Task objective — Which lines run from the first one up to and including the one with "scene.camera = cam"? Print exactly those.

— BEGIN Supplied material —

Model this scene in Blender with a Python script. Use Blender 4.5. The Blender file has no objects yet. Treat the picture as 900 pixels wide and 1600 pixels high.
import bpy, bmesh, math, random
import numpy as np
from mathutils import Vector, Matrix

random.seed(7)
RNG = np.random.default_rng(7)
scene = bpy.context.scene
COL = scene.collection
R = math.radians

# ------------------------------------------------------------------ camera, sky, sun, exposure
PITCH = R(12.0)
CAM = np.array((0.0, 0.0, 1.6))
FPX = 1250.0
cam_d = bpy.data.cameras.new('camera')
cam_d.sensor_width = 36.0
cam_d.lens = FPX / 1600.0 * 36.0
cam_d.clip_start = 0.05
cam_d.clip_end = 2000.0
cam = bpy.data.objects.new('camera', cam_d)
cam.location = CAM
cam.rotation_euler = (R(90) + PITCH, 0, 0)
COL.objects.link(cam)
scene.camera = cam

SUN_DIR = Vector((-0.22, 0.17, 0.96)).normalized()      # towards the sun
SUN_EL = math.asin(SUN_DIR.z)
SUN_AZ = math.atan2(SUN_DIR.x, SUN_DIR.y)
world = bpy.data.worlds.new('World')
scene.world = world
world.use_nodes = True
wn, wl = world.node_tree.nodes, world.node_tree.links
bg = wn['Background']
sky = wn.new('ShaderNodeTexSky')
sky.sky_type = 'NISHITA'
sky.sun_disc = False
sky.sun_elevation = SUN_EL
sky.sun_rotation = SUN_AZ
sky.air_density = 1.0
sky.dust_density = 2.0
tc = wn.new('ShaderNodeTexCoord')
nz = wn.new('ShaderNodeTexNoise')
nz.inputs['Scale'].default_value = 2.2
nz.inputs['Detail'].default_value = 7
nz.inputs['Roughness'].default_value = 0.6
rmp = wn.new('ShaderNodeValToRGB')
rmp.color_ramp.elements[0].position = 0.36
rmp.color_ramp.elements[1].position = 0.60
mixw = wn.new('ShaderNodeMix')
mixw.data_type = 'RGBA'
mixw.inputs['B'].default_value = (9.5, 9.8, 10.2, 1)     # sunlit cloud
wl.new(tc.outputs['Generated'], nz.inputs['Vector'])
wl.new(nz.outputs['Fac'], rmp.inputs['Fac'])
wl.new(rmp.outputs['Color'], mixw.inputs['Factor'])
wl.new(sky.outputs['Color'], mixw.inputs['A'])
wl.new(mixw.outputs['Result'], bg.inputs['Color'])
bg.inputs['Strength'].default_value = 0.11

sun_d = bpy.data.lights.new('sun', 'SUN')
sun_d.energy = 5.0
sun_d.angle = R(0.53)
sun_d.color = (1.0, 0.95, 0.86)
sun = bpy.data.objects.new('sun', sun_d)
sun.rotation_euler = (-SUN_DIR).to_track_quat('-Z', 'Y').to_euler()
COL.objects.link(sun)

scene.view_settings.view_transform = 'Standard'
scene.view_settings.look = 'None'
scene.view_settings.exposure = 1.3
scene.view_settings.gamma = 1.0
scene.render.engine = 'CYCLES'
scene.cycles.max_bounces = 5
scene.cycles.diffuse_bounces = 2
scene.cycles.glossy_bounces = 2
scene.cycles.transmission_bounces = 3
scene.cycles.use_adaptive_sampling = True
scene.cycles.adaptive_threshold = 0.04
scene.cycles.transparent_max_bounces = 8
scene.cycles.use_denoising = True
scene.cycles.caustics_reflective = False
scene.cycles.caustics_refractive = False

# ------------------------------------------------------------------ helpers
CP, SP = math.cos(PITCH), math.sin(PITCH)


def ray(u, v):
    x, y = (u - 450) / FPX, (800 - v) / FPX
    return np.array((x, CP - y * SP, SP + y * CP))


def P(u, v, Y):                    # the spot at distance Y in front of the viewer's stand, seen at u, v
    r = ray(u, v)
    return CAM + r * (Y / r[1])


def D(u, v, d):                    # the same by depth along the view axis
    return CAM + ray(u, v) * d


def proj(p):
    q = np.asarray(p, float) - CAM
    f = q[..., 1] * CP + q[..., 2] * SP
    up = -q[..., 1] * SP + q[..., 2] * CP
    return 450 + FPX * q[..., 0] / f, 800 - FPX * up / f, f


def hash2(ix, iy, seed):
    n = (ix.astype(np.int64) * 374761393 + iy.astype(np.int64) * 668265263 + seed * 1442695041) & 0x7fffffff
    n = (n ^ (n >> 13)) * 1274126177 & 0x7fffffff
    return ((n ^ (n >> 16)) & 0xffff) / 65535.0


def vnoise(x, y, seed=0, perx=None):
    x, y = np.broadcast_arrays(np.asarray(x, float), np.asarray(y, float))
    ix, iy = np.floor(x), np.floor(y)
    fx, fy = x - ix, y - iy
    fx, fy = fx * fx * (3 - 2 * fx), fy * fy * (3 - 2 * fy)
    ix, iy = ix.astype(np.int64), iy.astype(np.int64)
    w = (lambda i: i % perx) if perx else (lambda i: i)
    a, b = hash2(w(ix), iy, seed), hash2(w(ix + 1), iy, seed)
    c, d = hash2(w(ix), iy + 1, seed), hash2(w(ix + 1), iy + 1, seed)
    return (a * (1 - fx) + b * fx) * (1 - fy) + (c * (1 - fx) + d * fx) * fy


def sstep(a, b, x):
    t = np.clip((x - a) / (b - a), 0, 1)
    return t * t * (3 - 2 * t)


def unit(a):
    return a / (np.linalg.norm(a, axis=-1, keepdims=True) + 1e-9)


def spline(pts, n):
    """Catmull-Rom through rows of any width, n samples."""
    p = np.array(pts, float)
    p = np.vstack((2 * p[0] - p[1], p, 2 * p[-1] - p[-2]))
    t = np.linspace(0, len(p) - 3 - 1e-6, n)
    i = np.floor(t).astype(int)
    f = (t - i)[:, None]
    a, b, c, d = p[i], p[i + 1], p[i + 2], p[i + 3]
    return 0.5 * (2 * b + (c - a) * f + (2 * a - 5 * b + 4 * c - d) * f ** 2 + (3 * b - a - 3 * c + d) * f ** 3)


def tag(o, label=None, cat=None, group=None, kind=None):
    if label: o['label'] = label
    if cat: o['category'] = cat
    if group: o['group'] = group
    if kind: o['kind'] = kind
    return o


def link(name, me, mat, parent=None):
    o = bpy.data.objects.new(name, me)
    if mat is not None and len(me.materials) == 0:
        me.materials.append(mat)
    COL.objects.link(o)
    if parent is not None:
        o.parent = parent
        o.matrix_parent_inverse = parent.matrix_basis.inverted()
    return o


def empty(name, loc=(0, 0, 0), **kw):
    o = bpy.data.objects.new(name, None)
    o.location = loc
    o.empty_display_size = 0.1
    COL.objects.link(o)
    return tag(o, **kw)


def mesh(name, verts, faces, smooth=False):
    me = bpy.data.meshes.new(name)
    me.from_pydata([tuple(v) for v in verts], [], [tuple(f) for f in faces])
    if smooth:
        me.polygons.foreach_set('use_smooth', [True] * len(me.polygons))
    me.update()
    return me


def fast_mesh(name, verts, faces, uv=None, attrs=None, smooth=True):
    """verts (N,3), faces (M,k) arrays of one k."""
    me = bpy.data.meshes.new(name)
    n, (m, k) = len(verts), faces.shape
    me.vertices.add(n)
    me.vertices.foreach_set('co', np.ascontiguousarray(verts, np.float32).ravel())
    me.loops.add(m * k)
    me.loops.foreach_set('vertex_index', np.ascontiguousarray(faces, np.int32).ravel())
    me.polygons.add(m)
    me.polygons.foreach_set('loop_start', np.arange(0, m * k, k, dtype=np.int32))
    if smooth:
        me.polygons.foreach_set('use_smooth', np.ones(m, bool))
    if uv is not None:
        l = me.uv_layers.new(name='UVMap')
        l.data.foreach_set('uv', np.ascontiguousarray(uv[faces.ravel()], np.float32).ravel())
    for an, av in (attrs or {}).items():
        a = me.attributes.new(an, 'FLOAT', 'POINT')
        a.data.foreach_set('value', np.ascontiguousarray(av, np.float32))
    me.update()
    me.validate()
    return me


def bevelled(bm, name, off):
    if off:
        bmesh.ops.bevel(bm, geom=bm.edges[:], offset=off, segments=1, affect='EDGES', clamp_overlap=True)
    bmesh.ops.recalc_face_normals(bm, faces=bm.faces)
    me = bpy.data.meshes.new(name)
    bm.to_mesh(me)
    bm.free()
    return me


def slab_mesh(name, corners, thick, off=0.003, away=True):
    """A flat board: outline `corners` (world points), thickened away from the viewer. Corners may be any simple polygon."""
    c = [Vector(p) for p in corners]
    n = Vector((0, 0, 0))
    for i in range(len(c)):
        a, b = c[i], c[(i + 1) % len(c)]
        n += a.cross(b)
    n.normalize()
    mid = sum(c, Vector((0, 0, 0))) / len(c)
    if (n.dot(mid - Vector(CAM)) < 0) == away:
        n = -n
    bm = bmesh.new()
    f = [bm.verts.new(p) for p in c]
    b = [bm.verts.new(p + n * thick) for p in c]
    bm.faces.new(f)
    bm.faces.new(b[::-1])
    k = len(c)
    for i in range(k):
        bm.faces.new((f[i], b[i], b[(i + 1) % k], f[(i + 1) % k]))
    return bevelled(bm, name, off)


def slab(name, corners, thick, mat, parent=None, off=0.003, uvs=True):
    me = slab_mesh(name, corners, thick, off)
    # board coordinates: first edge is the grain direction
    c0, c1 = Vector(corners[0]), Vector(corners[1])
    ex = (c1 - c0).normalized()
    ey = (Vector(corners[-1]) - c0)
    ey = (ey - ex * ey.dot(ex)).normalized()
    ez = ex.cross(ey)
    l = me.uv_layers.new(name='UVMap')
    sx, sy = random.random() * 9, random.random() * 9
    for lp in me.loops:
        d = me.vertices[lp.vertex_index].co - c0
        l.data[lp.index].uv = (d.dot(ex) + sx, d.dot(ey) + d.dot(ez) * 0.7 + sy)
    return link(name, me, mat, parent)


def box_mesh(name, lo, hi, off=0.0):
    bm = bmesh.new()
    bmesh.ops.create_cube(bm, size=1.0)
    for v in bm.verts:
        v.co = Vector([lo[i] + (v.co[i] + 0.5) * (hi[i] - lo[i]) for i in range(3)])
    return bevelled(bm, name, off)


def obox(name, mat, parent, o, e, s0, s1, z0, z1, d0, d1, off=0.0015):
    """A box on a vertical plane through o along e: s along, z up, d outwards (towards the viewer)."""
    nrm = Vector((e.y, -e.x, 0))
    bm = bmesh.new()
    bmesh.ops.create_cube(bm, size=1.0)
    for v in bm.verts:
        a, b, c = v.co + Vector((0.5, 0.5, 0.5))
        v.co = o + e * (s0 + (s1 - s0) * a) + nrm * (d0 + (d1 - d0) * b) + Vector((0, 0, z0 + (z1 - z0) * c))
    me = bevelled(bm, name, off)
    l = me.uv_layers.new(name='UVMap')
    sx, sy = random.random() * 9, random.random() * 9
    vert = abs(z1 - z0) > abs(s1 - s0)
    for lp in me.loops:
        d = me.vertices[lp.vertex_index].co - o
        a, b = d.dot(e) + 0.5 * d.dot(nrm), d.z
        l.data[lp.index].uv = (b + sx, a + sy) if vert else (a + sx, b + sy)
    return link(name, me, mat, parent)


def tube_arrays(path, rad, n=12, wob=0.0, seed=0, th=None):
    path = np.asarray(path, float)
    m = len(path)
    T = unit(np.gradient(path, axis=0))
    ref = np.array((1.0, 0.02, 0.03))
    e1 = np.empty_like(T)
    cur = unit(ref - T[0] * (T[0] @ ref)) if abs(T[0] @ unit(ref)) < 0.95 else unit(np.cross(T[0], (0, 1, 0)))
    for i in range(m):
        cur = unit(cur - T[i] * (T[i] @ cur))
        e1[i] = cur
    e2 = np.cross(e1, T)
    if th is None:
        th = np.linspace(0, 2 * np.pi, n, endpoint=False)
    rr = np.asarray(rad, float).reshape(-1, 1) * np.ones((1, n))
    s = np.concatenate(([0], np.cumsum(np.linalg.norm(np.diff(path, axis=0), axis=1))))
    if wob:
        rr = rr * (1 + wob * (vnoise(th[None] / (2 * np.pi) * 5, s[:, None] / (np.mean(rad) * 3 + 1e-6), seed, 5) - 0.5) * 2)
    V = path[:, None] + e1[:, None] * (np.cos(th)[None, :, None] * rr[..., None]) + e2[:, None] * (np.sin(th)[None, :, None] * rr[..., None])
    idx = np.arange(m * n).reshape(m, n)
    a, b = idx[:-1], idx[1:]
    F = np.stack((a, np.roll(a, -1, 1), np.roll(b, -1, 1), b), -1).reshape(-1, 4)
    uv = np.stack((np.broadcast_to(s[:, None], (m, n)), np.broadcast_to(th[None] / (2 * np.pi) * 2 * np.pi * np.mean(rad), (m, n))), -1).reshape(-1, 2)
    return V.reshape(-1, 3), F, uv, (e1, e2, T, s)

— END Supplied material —

Written response —
Model this scene in Blender with a Python script. Use Blender 4.5. The Blender file has no objects yet. Treat the picture as 900 pixels wide and 1600 pixels high.
import bpy, bmesh, math, random
import numpy as np
from mathutils import Vector, Matrix

random.seed(7)
RNG = np.random.default_rng(7)
scene = bpy.context.scene
COL = scene.collection
R = math.radians

# ------------------------------------------------------------------ camera, sky, sun, exposure
PITCH = R(12.0)
CAM = np.array((0.0, 0.0, 1.6))
FPX = 1250.0
cam_d = bpy.data.cameras.new('camera')
cam_d.sensor_width = 36.0
cam_d.lens = FPX / 1600.0 * 36.0
cam_d.clip_start = 0.05
cam_d.clip_end = 2000.0
cam = bpy.data.objects.new('camera', cam_d)
cam.location = CAM
cam.rotation_euler = (R(90) + PITCH, 0, 0)
COL.objects.link(cam)
scene.camera = cam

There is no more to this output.